Wednesday, August 27, 2025

Shopping Weirdness

 

Okay, I should stop being dumbfounded by Halloween displays in July, but I recently saw a couple of things in stores that left me scratching my head.

          I was standing in the check-out line at my grocery store when I spotted this:



          The Coinstar kiosk now apparently does more than turn those nickels from the couch cushions into folding money. Crypto coins! Maybe my problem is that I will never understand crypto money. At least wampum was tangible. And the shekel was valued based on its relation to a particular weight of barley. Tangible.

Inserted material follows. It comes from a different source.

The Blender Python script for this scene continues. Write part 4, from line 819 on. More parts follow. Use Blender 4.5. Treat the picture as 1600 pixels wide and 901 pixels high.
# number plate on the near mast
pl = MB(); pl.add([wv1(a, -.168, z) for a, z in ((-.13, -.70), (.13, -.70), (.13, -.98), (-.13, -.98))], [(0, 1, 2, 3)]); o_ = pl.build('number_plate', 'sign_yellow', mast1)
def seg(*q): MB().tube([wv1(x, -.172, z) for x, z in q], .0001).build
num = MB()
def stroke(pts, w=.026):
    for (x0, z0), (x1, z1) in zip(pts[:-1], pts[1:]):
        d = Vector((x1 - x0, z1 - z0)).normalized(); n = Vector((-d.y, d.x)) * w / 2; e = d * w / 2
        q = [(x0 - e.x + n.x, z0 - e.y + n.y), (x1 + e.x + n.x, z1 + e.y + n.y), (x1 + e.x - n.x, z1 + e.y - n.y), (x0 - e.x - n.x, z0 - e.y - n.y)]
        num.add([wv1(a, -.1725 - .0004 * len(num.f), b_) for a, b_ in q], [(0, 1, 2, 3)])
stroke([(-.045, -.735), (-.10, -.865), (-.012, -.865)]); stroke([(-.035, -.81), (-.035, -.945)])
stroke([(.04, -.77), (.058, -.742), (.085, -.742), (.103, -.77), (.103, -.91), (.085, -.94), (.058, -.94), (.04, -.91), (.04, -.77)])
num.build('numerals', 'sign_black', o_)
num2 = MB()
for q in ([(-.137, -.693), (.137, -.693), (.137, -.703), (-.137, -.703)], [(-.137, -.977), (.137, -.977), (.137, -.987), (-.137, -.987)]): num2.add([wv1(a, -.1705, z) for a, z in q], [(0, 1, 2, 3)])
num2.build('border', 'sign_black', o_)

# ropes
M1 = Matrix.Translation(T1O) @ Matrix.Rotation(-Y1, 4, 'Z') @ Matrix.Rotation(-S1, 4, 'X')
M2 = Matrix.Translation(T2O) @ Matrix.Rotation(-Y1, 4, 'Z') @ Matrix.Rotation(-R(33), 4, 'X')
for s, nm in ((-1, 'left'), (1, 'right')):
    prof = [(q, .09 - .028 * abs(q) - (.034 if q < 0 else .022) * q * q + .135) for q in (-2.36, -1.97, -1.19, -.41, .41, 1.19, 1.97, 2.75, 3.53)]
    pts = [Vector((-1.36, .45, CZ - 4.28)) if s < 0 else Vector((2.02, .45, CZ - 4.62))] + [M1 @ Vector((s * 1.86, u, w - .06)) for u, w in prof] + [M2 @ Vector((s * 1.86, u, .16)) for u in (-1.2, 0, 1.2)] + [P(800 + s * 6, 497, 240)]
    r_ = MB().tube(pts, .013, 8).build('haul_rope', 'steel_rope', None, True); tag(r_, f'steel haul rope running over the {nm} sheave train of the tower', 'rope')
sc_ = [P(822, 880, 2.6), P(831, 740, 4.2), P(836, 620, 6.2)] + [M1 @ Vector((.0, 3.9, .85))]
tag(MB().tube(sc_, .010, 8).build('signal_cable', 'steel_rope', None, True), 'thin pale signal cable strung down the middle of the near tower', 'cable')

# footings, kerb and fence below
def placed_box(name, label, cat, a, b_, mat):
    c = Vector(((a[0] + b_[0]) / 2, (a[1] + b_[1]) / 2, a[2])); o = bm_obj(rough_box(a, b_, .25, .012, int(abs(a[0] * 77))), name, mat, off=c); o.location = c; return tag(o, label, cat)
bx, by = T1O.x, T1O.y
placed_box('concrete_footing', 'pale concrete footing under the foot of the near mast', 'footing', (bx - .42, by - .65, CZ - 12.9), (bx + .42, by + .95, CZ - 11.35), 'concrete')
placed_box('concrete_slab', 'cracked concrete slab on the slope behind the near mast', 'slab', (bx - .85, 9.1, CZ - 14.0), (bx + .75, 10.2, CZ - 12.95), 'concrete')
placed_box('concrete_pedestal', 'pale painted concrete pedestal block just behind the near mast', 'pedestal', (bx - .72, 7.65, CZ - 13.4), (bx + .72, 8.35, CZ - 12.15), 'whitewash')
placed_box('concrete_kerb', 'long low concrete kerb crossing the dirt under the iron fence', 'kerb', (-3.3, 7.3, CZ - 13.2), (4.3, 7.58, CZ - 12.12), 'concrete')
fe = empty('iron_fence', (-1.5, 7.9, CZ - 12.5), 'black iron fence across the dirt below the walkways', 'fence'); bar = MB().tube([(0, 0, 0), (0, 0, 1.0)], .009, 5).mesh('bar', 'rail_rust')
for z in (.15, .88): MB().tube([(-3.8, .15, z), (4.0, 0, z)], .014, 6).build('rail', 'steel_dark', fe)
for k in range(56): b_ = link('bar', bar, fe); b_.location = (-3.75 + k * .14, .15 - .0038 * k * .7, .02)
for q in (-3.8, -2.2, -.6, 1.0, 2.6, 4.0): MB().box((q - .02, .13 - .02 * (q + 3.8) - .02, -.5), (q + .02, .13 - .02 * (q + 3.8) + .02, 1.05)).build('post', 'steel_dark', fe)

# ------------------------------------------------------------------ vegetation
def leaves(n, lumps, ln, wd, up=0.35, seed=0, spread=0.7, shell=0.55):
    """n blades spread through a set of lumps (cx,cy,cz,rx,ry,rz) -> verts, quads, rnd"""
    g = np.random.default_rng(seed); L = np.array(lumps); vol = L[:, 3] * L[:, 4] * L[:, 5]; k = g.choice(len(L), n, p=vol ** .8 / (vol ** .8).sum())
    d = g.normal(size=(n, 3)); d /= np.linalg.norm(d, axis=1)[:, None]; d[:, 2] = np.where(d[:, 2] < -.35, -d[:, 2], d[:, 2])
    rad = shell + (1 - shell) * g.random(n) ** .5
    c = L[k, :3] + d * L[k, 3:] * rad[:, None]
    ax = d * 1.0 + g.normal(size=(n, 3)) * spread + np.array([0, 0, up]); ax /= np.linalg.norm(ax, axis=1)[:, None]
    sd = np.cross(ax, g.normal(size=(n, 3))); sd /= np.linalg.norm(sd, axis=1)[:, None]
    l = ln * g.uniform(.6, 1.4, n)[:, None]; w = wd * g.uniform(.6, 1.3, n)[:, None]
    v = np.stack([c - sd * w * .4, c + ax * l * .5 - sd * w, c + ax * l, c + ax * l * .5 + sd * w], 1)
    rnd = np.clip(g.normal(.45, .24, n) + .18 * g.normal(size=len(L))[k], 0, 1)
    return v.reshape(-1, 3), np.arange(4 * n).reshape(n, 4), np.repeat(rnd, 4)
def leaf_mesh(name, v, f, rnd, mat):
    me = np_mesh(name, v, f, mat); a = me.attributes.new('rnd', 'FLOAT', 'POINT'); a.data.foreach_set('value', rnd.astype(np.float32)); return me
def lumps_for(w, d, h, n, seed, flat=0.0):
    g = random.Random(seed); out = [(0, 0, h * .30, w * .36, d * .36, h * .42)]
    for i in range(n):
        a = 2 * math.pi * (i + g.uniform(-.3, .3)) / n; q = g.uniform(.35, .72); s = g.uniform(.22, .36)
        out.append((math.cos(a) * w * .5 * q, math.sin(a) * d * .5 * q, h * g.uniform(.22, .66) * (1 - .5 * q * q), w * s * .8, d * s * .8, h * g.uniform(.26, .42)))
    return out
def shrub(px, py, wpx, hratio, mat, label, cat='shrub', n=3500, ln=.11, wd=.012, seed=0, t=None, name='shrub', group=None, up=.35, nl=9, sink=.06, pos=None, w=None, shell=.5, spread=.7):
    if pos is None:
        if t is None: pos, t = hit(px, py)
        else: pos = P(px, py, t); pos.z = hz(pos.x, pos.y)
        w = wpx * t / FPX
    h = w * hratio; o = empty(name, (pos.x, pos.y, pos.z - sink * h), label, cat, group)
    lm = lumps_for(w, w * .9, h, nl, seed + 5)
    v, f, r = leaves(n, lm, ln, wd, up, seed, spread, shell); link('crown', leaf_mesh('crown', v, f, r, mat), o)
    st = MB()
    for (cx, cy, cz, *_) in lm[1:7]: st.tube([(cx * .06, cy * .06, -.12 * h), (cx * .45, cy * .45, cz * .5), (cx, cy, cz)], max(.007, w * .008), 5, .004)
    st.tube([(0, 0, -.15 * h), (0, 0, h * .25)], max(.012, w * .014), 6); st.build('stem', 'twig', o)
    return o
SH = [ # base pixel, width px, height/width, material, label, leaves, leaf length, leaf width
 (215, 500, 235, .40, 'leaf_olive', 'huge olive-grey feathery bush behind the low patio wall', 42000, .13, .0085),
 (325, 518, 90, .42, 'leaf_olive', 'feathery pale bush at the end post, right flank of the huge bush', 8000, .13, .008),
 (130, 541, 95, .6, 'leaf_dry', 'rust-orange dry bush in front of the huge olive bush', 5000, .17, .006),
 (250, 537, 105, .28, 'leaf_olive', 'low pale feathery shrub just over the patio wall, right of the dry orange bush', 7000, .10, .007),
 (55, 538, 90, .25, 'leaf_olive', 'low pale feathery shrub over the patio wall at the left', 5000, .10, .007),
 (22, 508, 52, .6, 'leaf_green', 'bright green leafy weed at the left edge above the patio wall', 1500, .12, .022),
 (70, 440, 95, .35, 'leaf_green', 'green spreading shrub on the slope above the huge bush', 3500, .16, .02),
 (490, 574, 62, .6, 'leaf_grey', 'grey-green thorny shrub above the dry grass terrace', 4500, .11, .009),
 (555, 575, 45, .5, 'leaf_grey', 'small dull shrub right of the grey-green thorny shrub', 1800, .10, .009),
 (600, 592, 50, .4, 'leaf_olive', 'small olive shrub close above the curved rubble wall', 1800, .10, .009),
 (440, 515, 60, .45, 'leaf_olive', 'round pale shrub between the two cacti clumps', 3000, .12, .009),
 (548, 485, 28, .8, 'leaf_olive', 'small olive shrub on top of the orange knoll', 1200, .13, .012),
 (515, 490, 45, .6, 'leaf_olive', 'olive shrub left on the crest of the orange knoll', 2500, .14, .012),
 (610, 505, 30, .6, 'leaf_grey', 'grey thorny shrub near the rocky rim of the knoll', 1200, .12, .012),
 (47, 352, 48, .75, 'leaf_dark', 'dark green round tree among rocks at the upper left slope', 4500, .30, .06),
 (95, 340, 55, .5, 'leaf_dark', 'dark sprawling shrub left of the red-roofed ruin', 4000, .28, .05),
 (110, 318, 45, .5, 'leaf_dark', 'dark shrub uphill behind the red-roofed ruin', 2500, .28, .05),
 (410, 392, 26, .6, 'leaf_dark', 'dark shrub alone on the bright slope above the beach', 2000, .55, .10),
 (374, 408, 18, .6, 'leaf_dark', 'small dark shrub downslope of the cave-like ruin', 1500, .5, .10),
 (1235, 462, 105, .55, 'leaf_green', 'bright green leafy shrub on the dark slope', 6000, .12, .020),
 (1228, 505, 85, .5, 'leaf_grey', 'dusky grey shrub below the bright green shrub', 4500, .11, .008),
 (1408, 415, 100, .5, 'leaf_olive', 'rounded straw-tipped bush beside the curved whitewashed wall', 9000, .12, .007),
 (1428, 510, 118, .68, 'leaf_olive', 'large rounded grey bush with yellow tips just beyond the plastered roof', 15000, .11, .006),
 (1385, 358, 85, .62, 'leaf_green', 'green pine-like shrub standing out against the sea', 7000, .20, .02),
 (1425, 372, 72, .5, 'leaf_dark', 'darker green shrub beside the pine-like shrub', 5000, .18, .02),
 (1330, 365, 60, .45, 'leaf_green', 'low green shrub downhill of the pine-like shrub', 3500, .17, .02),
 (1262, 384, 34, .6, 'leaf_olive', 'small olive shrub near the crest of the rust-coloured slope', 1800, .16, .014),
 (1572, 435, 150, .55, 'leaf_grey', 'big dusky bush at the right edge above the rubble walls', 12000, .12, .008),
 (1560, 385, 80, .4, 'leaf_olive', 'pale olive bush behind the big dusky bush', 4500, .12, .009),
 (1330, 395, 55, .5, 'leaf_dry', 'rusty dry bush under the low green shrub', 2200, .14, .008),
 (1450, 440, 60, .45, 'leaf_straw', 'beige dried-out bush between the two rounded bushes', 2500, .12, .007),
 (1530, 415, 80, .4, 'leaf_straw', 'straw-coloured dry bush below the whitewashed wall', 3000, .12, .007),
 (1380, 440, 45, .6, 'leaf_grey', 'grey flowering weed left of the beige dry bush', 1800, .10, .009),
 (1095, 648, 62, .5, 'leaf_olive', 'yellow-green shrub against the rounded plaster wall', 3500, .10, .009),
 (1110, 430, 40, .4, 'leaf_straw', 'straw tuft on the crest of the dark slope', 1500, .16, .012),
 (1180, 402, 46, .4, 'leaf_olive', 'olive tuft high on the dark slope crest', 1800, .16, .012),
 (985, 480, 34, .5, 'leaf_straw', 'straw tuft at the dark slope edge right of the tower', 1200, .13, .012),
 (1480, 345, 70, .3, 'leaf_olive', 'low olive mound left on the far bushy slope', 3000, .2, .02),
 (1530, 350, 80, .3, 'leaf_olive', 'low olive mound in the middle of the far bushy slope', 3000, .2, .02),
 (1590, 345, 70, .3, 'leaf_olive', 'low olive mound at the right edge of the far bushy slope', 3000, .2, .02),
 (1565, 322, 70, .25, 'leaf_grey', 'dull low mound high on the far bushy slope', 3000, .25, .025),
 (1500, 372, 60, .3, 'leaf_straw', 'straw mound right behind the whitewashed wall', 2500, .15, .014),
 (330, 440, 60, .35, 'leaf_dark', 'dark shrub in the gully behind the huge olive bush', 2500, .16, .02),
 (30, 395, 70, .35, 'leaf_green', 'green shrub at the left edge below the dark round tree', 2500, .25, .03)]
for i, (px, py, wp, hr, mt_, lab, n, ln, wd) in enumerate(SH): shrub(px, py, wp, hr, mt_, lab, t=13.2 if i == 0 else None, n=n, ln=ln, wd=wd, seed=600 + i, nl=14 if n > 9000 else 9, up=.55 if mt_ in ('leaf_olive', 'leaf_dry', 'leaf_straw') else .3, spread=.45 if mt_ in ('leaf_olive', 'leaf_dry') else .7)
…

          Granted, as an English major whose College Board scores in math and English were more than 200 points apart, my finance skills are minimal at best, but money that floats through the ether without landing in anyone's hand makes no sense to me.

 



          In another shopping moment, I was standing in line at Marshalls when I saw this:



          I grew up surrounded by such a cloud of cigarette smoke that our dentist once asked me at 11 years old if I smoked. All the pictures from my grandparents had to be re-framed because the mattings were yellow. I did flirt with smoking myself for two years in college, but that was it for me. 

    My Uncle Sam did smoke a pipe, which was pleasant up to a point, but I doubt if I’m ever going to get so nostalgic that I’ll be spritzing the living room with this product.